The story of the Jondaryan Woolshed began in 1840, and at the time, the station was called Gundarnian, which in the local Jarowair dialect translated to Fire Cloud or Place of the Fire Cloud. For the first 17 years, it changed hands seven times, and little development was carried out.


Henry Denis, accompanied by an aboriginal named Warrigal, reached the Darling Downs in late 1840 and laid claim to an area he named Jimbour for Sir Richard Scougal. He claimed the Myall Creek area for Charles Coxen and took up the area that became Jondaryan for himself. However, Denis didn’t register his claim and Charles Coxen became the first registered owner.


In late 1843 Governor Gipps proposed stricter licensing of ‘runs’ as twenty square miles or a carrying capacity of 5000 sheep or 500 cattle. This caused a political crisis on the Downs. The local Land commissioner and the squatters argued that the productive capacity of the land was defined by the quality of the land and the availability of surface water in the small number of creeks not arbitrary numbers. Gipps persisted and his regulations were gazetted in April 1845.

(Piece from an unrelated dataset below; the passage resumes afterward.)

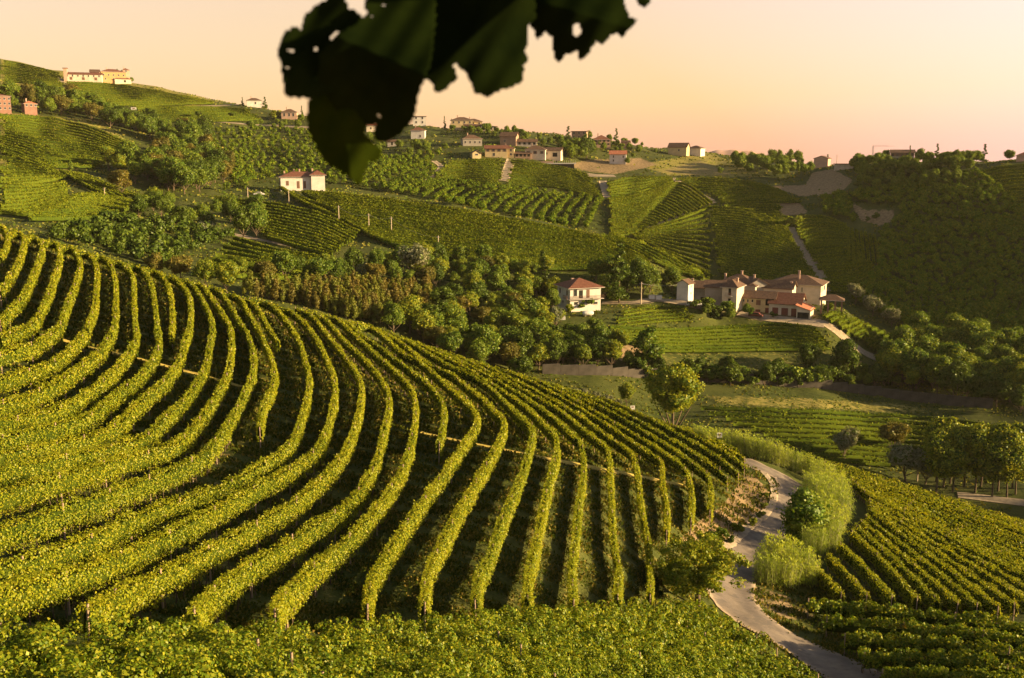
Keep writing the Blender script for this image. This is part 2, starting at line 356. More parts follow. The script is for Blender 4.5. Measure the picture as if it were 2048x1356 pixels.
def leaf_quads(pos, nrm, size, jit=0.6):
    """one small pointed quad per leaf at pos, facing roughly nrm"""
    n = len(pos); nrm = nrm+rng.normal(0, jit, (n, 3)); nrm /= np.linalg.norm(nrm, axis=1)[:, None]
    r = rng.normal(0, 1, (n, 3)); a = np.cross(nrm, r); a /= np.linalg.norm(a, axis=1)[:, None]; c = np.cross(nrm, a)
    sz = (size*(0.65+0.7*rng.random(n)))[:, None] if np.ndim(size) else (size*(0.65+0.7*rng.random((n, 1))))
    v = np.stack([pos-a*sz*.6, pos-c*sz*.5+a*sz*.08+nrm*sz*.1, pos+a*sz*.6, pos+c*sz*.5+a*sz*.08+nrm*sz*.1], 1)
    return v.reshape(-1, 3), np.arange(n*4).reshape(-1, 4)
def tube(pts, rad, k=5):
    """tapered tube along 3-D points"""
    pts = np.asarray(pts, float); n = len(pts); rad = np.broadcast_to(rad, n); V = []
    for i in range(n):
        t = pts[min(i+1, n-1)]-pts[max(i-1, 0)]; t = t/max(np.linalg.norm(t), 1e-9)
        a = np.cross(t, (0, 0, 1) if abs(t[2]) < .9 else (1, 0, 0)); a /= np.linalg.norm(a); c = np.cross(t, a)
        ang = np.arange(k)*2*math.pi/k
        V.append(pts[i]+rad[i]*(np.cos(ang)[:, None]*a+np.sin(ang)[:, None]*c))
    V = np.vstack(V); i, j = np.meshgrid(np.arange(n-1), np.arange(k), indexing='ij'); a = (i*k+j).ravel(); b_ = (i*k+(j+1) % k).ravel()
    Fq = np.stack([a, b_, b_+k, a+k], -1)
    cap = [[(n-1)*k, (n-1)*k+1, (n-1)*k+2, (n-1)*k+(3 % k)]] if k >= 4 else [[0, 1, 2, 2]]
    return V, np.vstack([Fq, cap])
def joinm(parts):
    Vs, Fs, o = [], [], 0
    for v, f in parts: Vs.append(v); Fs.append(np.asarray(f)+o); o += len(v)
    return np.vstack(Vs), np.vstack(Fs)
PATHS = [[(842,866),(900,879),(960,891),(1020,903),(1090,918),(1160,931),(1230,945),(1300,958),(1368,972)], [(20,668),(90,672),(155,690),(220,706),(290,722),(350,738),(420,756),(485,775)]]
PW = [dense(smooth_line(np.array([hit(a, c, 0, 50, 140) for a, c in catmull(p, 80)]), 3), step=.35) for p in PATHS]
def gapd(x, y):
    d = np.full(x.shape, 9.)
    for p in PW: d = np.minimum(d, np.hypot(x[:, None]-p[None, :, 0], y[:, None]-p[None, :, 1]).min(1))
    return d
ROWS = []      # dicts collected here, linked by build_rows once all are known
def add_row(w, label, group, detail, h0=0.5, h1=1.85, hw=0.26, posts=0, lab_cat='vine row', bushy=1.0, shag=0.0, sparse=1.0, gaps=False):
    if len(w) < 3: return
    c = w[len(w)//2]; L_ = len(w)*np.hypot(*(w[1]-w[0])); ymid = np.mean(w[:, 1])
    ROWS.append(dict(w=w, label=label, group=group, detail=detail, h0=h0, h1=h1, hw=hw, posts=posts, cat=lab_cat, size=L_/ymid, y=ymid, bushy=bushy, shag=shag, sparse=sparse, gaps=gaps))
def row_geom(r):
    w = r['w']; n = len(w); h0, h1, hw = r['h0'], r['h1'], r['hw']; step = float(np.hypot(*(w[1]-w[0])))
    if r['detail'] == 0:
        v, f = hedge(w, h0, h1-.15, hw*.8, step, 0.25); t, s = frame_of(w); m_ = int(n*step*15*r['sparse']); idx = rng.integers(0, n, m_); sd_ = rng.choice([-1., 0, 0, 0, 1.], m_)
        off = np.where(sd_ == 0, rng.uniform(-1, 1, m_), sd_*rng.uniform(.7, 1.1, m_))*hw; up = np.where(sd_ == 0, h1+rng.normal(0, .10, m_), h1-.1-rng.random(m_)**1.5*.8)+noise1(n, 2.5, .10)[idx]
        al = (rng.random(m_)-.5)*step; x = w[idx, 0]+s[idx, 0]*off+t[idx, 0]*al; y = w[idx, 1]+s[idx, 1]*off+t[idx, 1]*al
        lv = leaf_quads(np.stack([x, y, H(x, y)+up], -1), np.stack([s[idx, 0]*sd_, s[idx, 1]*sd_, np.where(sd_ == 0, 1., .3)], -1), .32 if r['y'] < 330 else .42)
        return [(v, f), lv]
    if r['shag']:      # rambling vines: every plant throws up rounded tufts of shoots with hollows between
        t, s = frame_of(w); core = hedge(w, h0+.1, h1-.9, hw*.3, step); nl = int(n*step*10.5); lf = []
        for _ in range(nl):
            i = rng.integers(0, n); rr = rng.uniform(.16, .42)*(1.15 if rng.random() < .2 else 1); o_ = rng.uniform(-1, 1)*hw; c = np.array([w[i, 0]+s[i, 0]*o_+t[i, 0]*rng.normal(0, .2), w[i, 1]+s[i, 1]*o_+t[i, 1]*rng.normal(0, .2), 0.]); c[2] = H(c[0], c[1])+h1-rr*.8-(abs(rng.normal(0, .34)) if rng.random() < .7 else rng.uniform(.3, 1.15))-.35*(o_/hw)**2+.12*r['shag']*math.sin(c[0]*1.9+math.sin(c[1]*1.3)*2)
            sz = float(np.clip(c[1]*.0023, .085, .2)); m_ = int(7.0*rr*rr/sz**2); d = rng.normal(0, 1, (m_, 3)); d[:, 2] = np.abs(d[:, 2])*1.1-.35; d /= np.linalg.norm(d, axis=1)[:, None]
            lf.append((c+d*rr*rng.uniform(.75, 1.12, (m_, 1)), d, np.full(m_, sz)))
        return [core, leaf_quads(np.vstack([q[0] for q in lf]), np.vstack([q[1] for q in lf])+[0, 0, .25], np.concatenate([q[2] for q in lf]), .45)]
    core = hedge(w, h0+.15, h1-.22-.35*r['shag'], hw*.56, step)
    if r['gaps']:
        cv = core[0]; g_ = gapd(cv[:, 0], cv[:, 1]) < .65; cv[g_, 2] = H(cv[g_, 0], cv[g_, 1])-.3
    t, s = frame_of(w)
    hh = h1-h0; per = 2*hh+2*hw; ym = w[:, 1]
    size = np.clip(ym*0.00150, 0.076+.012*(r['shag'] > 0), 0.26); dens = per*1.05/(size**2)*step*r['sparse']*0.8
    cnt = rng.poisson(dens); idx = np.repeat(np.arange(n), cnt); m_ = len(idx)
    if m_ == 0: return [core]
    q = rng.random(m_)*per; side = np.where(q < hh, -1, np.where(q < 2*hh, 1, 0)).astype(float)
    bul = 1+(noise1(n, 3.5, .16)+noise1(n, 1.3, .10))*r['bushy']; bul = bul[idx]; tophi = (noise1(n, 3.0, .09)+noise1(n, 1.2, .07)*(1+r['shag']))[idx]*r['bushy']
    zf = rng.random(m_); wid = np.where(zf > .75, 1-.5*(zf-.75)/.25, 1-.35*(1-zf)**2)
    off = np.where(side != 0, side*hw*bul*wid+rng.normal(0, .05*r['bushy'], m_), (rng.random(m_)*2-1)*hw*.85)
    up = np.where(side != 0, h0+hh*zf-rng.random(m_)**4*.15, h1+rng.normal(0, .05, m_)+np.abs(rng.normal(0, .07+.1*r['shag'], m_)))+tophi
    al = (rng.random(m_)-.5)*step
    x = w[idx, 0]+s[idx, 0]*off+t[idx, 0]*al; y = w[idx, 1]+s[idx, 1]*off+t[idx, 1]*al
    z = H(x, y)+up
    nr = np.stack([s[idx, 0]*side, s[idx, 1]*side, np.where(side == 0, 1.0, .35)], -1)
    if r['shag']:      # tumbling shoots: lumps and hollows over the whole canopy
        lump = np.sin(x*2.1+np.sin(y*1.7)*1.5)*np.sin(y*2.4+np.sin(x*1.3)*2)+.7*np.sin(x*4.7+y*3.1)*np.sin(y*5.3-x*2.2)
        z = z+lump*.36*r['shag']*np.where(side == 0, 1, .6); k_ = (lump > -.35)|(rng.random(m_) < .25); x, y, z, nr, idx = x[k_], y[k_], z[k_], nr[k_], idx[k_]
    if r['gaps']: k_ = gapd(x, y) > rng.uniform(.4, .75, len(x)); x, y, z, nr, idx = x[k_], y[k_], z[k_], nr[k_], idx[k_]
    lv = leaf_quads(np.stack([x, y, z], -1), nr, size[idx])
    # whips of new growth sticking out of the top and sides
    nw = int(n*step*0.35*(1+2*r['shag'])); wh = []
    if nw and r['y'] < 130:
        for _ in range(nw):
            i = rng.integers(0, n); sg = rng.choice([-1, 1]); ln = rng.uniform(.15, .42); k = rng.integers(3, 6)
            f = np.linspace(0.3, 1, k)[:, None]; b0 = np.array([w[i, 0]+s[i, 0]*hw*.6*sg, w[i, 1]+s[i, 1]*hw*.6*sg, 0]); b0[2] = H(b0[0], b0[1])+h1-rng.random()*.5
            d = np.array([s[i, 0]*sg*rng.uniform(.2, 1), s[i, 1]*sg*rng.uniform(.2, 1), rng.uniform(.2, 1)]); d /= np.linalg.norm(d)
            wh.append(b0+f*ln*d)
        wp = np.vstack(wh); lw = leaf_quads(wp, np.tile((0, 0, 1.), (len(wp), 1)), 0.10); return [core, joinm([lv, lw])]
    return [core, lv]
def posts_geom(w, every, h, r0=0.05):
    step = float(np.hypot(*(w[1]-w[0]))); out = []; k = max(1, int(every/step)); ids = list(range(0, len(w), k))
    if len(w)-1-ids[-1] > k*.4: ids.append(len(w)-1)
    for i in ids:
        x, y = w[i]; z = float(H(x, y)); lean = rng.normal(0, .03, 2)
        out.append(tube([(x, y, z-.3), (x+lean[0]*.5, y+lean[1]*.5, z+h*.5), (x+lean[0], y+lean[1], z+h)], (r0, r0, r0*.9), 6))
    return out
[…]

The squatters formed a Pastoral Association and lobbied the local Legislative Council which was dominated by squatters, and the government in England. The Council refused to deal with Gipps and he was given permission to return to England. Meanwhile, the Squatting Act had expired, no license fees were collected from July 1846 to January 1847, and the squatters in the unsettled districts had secured 14-year leases.


From 1843 to 1846, Australia was experiencing a rural recession, and on 25 January 1845 Coxen became insolvent and sold the property to James Andrew with Robert Campbell as absentee partner. Andrew and his family moved to the station in 1847 and it was at this time that he decided to change the name from Gundarnian to Jondaryan.

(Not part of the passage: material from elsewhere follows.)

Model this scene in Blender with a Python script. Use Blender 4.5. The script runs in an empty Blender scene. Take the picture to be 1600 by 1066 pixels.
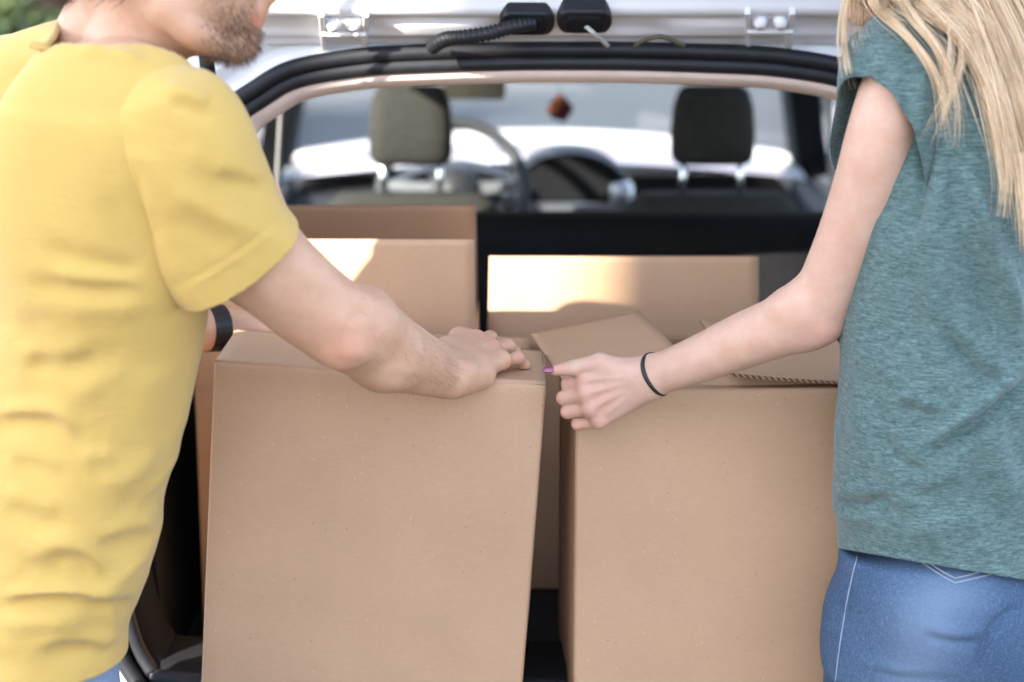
import bpy, bmesh, math, random
import numpy as np
from mathutils import Vector, Matrix
from mathutils.bvhtree import BVHTree

random.seed(7); rng = np.random.default_rng(7)
scene = bpy.context.scene
COL = scene.collection

# ------------------------------------------------------------------ camera
FPX = 3111.0; PITCH = math.atan2(726.0, 3111.0); ZC = 1.77
cam_d = bpy.data.cameras.new('camera'); cam = bpy.data.objects.new('camera', cam_d)
COL.objects.link(cam); scene.camera = cam
cam_d.sensor_width = 36.0; cam_d.lens = FPX / 1600.0 * 36.0
cam.location = (0, 0, ZC); cam.rotation_euler = (math.pi / 2 - PITCH, 0, 0)
cam_d.clip_start = 0.05; cam_d.clip_end = 600
cam_d.dof.use_dof = True; cam_d.dof.focus_distance = 2.57; cam_d.dof.aperture_fstop = 2.8

# ------------------------------------------------------------------ world, sun, exposure
SUN_EL = math.radians(24.5)
SUN_FROM = Vector((-0.74, -0.67, 0)).normalized()          # horizontal direction towards the sun
world = bpy.data.worlds.new('World'); scene.world = world; world.use_nodes = True
nt = world.node_tree; nt.nodes.clear()
sky = nt.nodes.new('ShaderNodeTexSky'); sky.sky_type = 'NISHITA'; sky.sun_disc = False
sky.sun_elevation = SUN_EL; sky.sun_rotation = math.atan2(SUN_FROM.x, SUN_FROM.y)
sky.air_density = 1.0; sky.dust_density = 0.8; sky.ozone_density = 1.0
hs = nt.nodes.new('ShaderNodeMixRGB'); hs.blend_type = 'MULTIPLY'; hs.inputs[0].default_value = 1.0
hs.inputs[2].default_value = (0.94, 1.0, 1.17, 1)          # camera balanced for open shade
hsv = nt.nodes.new('ShaderNodeHueSaturation'); hsv.inputs['Saturation'].default_value = 0.45
bg = nt.nodes.new('ShaderNodeBackground'); bg.inputs['Strength'].default_value = 0.15
wo = nt.nodes.new('ShaderNodeOutputWorld')
nt.links.new(sky.outputs[0], hsv.inputs['Color']); nt.links.new(hsv.outputs[0], hs.inputs[1])
nt.links.new(hs.outputs[0], bg.inputs['Color']); nt.links.new(bg.outputs[0], wo.inputs['Surface'])
sun_d = bpy.data.lights.new('sun', 'SUN'); sun = bpy.data.objects.new('sun', sun_d); COL.objects.link(sun)
sun_d.energy = 4.5; sun_d.angle = math.radians(0.5); sun_d.color = (1.0, 0.93, 0.82)
sdir = Vector((SUN_FROM.x * math.cos(SUN_EL), SUN_FROM.y * math.cos(SUN_EL), math.sin(SUN_EL)))
sun.rotation_euler = sdir.to_track_quat('Z', 'Y').to_euler(); sun.location = sdir * 30
scene.view_settings.view_transform = 'Standard'; scene.view_settings.look = 'None'
scene.view_settings.exposure = 2.56; scene.view_settings.gamma = 1.0
scene.render.engine = 'CYCLES'
scene.cycles.use_denoising = True
scene.cycles.max_bounces = 10; scene.cycles.transparent_max_bounces = 16
scene.cycles.caustics_reflective = False; scene.cycles.caustics_refractive = False
scene.cycles.sample_clamp_indirect = 6.0

CP, SP = math.cos(PITCH), math.sin(PITCH)
def ray(px, py):
    u = (px - 800.0) / FPX; v = (533.0 - py) / FPX
    return np.array([u, CP + v * SP, -SP + v * CP])
def P(px, py, Y):
    d = ray(px, py); t = Y / d[1]
    return np.array([d[0] * t, Y, ZC + d[2] * t])
def on_plane(px, py, p0, n):
    d = ray(px, py); o = np.array([0, 0, ZC]); t = np.dot(np.asarray(p0) - o, n) / np.dot(d, n)
    return o + d * t
def proj(V):
    V = np.asarray(V, float) - np.array([0, 0, ZC])
    dep = V[:, 1] * CP - V[:, 2] * SP; up = V[:, 1] * SP + V[:, 2] * CP
    return 800 + FPX * V[:, 0] / dep, 533 - FPX * up / dep
def nrm(v):
    v = np.asarray(v, float); return v / np.linalg.norm(v)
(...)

The original shearing shed built on the station in 1847 was burnt down in 1849 by striking shearers. They were angry at the intolerable working conditions, treatment and refusal for fair wages. A second small shearing shed was built in 1850. Campbell sold his interest in 1851. Andrew sold the 128,000 acre property with 70,000 sheep in 1854 to Donald Coutts and Walter Grey.


Sydney merchants and brewers, Robert & Edwin Tooth, purchased Jondaryan in 1856. James Charles White was appointed manager in 1858 and he designed the shearing shed. Construction took three years from 1859-61. Approximately 5,000 sheets of corrugated galvanised iron were used to roof the vast shed, and it was constructed out of hand-hewn Ironbark timber, with whole trees being used to support the structure. It was completed in 1861, and the first shearing was carried out that year.

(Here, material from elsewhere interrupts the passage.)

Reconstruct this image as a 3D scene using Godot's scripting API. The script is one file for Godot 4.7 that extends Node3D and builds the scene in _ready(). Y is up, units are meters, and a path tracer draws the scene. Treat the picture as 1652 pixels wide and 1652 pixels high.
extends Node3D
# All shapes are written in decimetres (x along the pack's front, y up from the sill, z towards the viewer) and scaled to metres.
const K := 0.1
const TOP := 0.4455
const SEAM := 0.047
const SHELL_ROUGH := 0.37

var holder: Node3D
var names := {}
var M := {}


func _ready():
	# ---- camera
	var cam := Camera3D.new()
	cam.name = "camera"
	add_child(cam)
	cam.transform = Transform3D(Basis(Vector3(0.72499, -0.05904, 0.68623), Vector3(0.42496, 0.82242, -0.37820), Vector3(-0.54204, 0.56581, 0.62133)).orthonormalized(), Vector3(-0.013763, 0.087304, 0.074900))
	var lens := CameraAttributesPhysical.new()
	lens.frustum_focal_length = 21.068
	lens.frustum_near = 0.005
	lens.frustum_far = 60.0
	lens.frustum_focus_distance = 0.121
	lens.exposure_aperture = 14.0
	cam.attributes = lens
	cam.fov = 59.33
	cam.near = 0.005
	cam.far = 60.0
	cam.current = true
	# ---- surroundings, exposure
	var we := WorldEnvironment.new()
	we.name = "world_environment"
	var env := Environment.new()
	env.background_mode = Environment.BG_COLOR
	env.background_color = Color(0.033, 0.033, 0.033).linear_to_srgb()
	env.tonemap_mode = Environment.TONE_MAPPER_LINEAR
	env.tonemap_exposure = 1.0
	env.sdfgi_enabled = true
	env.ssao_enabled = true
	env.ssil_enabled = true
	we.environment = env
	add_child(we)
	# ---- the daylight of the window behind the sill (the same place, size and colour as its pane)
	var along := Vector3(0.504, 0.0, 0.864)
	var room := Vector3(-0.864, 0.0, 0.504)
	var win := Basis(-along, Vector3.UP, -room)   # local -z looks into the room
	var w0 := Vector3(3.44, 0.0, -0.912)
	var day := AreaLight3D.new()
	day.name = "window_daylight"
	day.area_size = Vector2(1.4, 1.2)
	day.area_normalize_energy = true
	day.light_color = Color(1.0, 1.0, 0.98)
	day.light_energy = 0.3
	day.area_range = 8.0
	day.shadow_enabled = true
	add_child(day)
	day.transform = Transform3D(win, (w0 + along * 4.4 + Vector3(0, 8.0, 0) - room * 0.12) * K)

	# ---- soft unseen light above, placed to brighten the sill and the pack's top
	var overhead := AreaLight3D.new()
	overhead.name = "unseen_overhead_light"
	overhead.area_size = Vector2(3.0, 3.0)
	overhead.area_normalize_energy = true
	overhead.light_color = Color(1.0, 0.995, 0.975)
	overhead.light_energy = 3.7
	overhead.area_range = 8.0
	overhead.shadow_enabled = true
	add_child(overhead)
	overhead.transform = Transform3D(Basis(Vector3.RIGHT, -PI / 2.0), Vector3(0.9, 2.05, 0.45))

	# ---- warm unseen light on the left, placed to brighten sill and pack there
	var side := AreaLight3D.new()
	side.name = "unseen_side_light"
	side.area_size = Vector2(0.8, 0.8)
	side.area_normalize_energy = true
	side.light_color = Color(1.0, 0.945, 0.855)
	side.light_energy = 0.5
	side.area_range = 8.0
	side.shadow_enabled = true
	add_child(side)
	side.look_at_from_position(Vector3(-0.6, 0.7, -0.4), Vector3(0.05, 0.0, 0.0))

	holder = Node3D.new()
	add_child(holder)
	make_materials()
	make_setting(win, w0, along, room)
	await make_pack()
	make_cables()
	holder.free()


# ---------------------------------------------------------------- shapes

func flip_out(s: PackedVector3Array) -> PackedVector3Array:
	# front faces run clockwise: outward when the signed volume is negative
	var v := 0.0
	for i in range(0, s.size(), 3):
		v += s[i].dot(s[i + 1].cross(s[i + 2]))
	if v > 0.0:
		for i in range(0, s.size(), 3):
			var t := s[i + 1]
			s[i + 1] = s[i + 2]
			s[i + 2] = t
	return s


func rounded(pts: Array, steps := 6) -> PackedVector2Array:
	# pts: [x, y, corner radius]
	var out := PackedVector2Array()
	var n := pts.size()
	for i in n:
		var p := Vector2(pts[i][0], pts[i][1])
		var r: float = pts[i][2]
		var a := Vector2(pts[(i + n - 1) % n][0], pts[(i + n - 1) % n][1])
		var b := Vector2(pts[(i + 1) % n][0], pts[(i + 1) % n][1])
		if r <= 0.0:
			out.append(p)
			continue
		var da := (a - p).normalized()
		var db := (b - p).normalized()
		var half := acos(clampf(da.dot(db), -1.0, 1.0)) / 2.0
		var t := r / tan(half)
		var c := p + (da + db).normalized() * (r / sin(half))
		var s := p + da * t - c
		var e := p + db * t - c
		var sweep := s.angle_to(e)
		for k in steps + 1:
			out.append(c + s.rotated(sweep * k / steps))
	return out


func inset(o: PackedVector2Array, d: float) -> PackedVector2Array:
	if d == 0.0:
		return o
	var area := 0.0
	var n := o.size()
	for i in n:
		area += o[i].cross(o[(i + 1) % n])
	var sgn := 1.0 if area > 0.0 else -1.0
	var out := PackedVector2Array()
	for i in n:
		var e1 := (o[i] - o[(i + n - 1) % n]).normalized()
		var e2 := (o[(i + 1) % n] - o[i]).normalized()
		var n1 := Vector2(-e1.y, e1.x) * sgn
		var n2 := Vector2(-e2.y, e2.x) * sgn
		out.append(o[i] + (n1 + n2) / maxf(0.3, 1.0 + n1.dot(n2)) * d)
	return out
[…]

The timber slab building was considered the finest in its time and cost approximately £3,000 to complete. At almost 300 feet (90 metres) in length, it boasted 52 shearing stands and could hold 3,000 sheep under cover.


William Kent and Edward Wienholt purchased Jondaryan in 1863 for £108,000. They owned the neighbouring properties Rosalie Plains and Cooyar. Kent lived at Rosalie Plains until early 1864 and he was responsible for constructing the infrastructure and developing Jondaryan. A shearer’s quarters complex was built to house and feed 100 men, followed by a station store, a butcher’s shop and a hide and tallow house. By 1873, approximately 200,000 sheep were being shorn each season, with shearing being carried out during spring and summer months.


The breakup of Jondaryan Station into small farms began in 1880. At the time sheep numbers at the station started to reduce however the numbers of sheep going through the Woolshed didn’t. In 1890, the Woolshed was converted to machine shears, but only 36 stands were converted, with 12 stands for blade shears.


In 1890 another major innovation occurred with the introduction of large-scale broad-acre farm machinery. The rich black soil of the Darling Downs was better suited to more intensive agriculture than grazing.


In 1894, the Kent and Wienholt partnership was dissolved, and Jondaryan Estates came under the control of a family Property Limited company, to take in the children of the families. The whole of the Woolshed’s infrastructure was used for the last time in the mid-1930s. The final breakup of the station into small farm holdings occurred at the end of 1945.